Starting at the first line of the data below, retype every line up to and including the one containing "S.camera = camo".

[start]

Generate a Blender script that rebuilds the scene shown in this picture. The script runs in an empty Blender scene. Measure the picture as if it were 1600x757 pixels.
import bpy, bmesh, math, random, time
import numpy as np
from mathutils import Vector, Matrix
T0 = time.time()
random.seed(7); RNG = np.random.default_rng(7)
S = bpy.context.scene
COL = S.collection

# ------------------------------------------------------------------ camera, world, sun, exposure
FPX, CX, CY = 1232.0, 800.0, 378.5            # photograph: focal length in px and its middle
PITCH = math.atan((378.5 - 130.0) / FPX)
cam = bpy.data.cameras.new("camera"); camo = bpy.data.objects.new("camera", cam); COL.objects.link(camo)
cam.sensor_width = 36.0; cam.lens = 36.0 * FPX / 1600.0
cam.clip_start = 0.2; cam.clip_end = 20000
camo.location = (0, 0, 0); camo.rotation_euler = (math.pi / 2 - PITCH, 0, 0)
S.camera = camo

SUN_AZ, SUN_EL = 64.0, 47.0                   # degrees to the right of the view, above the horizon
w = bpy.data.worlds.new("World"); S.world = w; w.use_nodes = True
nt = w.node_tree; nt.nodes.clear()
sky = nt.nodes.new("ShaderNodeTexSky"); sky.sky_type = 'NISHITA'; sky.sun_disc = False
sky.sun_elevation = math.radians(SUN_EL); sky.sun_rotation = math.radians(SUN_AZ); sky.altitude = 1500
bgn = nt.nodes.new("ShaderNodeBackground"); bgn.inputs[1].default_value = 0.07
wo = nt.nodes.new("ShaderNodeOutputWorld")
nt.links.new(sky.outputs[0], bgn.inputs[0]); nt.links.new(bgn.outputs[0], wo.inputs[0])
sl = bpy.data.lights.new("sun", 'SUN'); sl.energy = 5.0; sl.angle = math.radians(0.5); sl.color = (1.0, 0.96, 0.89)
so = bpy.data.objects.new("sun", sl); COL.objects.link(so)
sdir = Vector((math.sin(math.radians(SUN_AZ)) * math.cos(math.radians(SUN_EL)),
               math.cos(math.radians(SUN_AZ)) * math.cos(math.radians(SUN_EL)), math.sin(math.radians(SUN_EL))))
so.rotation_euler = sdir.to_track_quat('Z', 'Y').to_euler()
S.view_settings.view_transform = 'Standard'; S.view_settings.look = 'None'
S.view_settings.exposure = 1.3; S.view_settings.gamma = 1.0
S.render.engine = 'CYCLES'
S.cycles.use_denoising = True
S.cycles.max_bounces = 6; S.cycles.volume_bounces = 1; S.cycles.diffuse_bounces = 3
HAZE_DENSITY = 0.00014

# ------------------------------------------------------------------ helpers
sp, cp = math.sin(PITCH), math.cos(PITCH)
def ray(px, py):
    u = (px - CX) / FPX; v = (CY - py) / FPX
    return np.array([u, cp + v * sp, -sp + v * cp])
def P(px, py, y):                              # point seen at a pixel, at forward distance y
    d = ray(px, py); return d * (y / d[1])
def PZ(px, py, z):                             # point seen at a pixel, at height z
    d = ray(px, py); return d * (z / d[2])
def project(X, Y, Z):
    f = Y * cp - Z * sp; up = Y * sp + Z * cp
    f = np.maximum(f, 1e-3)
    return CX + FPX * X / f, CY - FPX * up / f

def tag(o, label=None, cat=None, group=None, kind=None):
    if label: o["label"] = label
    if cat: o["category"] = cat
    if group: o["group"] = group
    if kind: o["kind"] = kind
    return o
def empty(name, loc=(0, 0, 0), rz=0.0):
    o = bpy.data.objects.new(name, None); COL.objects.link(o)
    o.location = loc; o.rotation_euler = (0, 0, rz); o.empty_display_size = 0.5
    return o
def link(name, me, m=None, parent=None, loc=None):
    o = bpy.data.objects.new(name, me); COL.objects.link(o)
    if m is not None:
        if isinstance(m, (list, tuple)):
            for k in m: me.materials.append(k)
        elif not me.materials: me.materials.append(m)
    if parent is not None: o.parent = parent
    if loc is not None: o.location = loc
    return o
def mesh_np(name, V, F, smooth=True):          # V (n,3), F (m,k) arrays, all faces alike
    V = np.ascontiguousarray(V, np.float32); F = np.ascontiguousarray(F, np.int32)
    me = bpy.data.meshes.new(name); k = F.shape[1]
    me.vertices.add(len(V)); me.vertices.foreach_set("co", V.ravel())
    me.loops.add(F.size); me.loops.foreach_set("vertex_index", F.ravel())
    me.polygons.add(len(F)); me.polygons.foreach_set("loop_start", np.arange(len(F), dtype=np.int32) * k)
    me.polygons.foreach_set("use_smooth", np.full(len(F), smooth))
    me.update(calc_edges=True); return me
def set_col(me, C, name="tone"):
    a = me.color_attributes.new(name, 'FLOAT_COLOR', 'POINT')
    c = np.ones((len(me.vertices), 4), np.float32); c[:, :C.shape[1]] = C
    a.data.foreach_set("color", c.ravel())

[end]

# Output for this exercise
Generate a Blender script that rebuilds the scene shown in this picture. The script runs in an empty Blender scene. Measure the picture as if it were 1600x757 pixels.
import bpy, bmesh, math, random, time
import numpy as np
from mathutils import Vector, Matrix
T0 = time.time()
random.seed(7); RNG = np.random.default_rng(7)
S = bpy.context.scene
COL = S.collection

# ------------------------------------------------------------------ camera, world, sun, exposure
FPX, CX, CY = 1232.0, 800.0, 378.5            # photograph: focal length in px and its middle
PITCH = math.atan((378.5 - 130.0) / FPX)
cam = bpy.data.cameras.new("camera"); camo = bpy.data.objects.new("camera", cam); COL.objects.link(camo)
cam.sensor_width = 36.0; cam.lens = 36.0 * FPX / 1600.0
cam.clip_start = 0.2; cam.clip_end = 20000
camo.location = (0, 0, 0); camo.rotation_euler = (math.pi / 2 - PITCH, 0, 0)
S.camera = camo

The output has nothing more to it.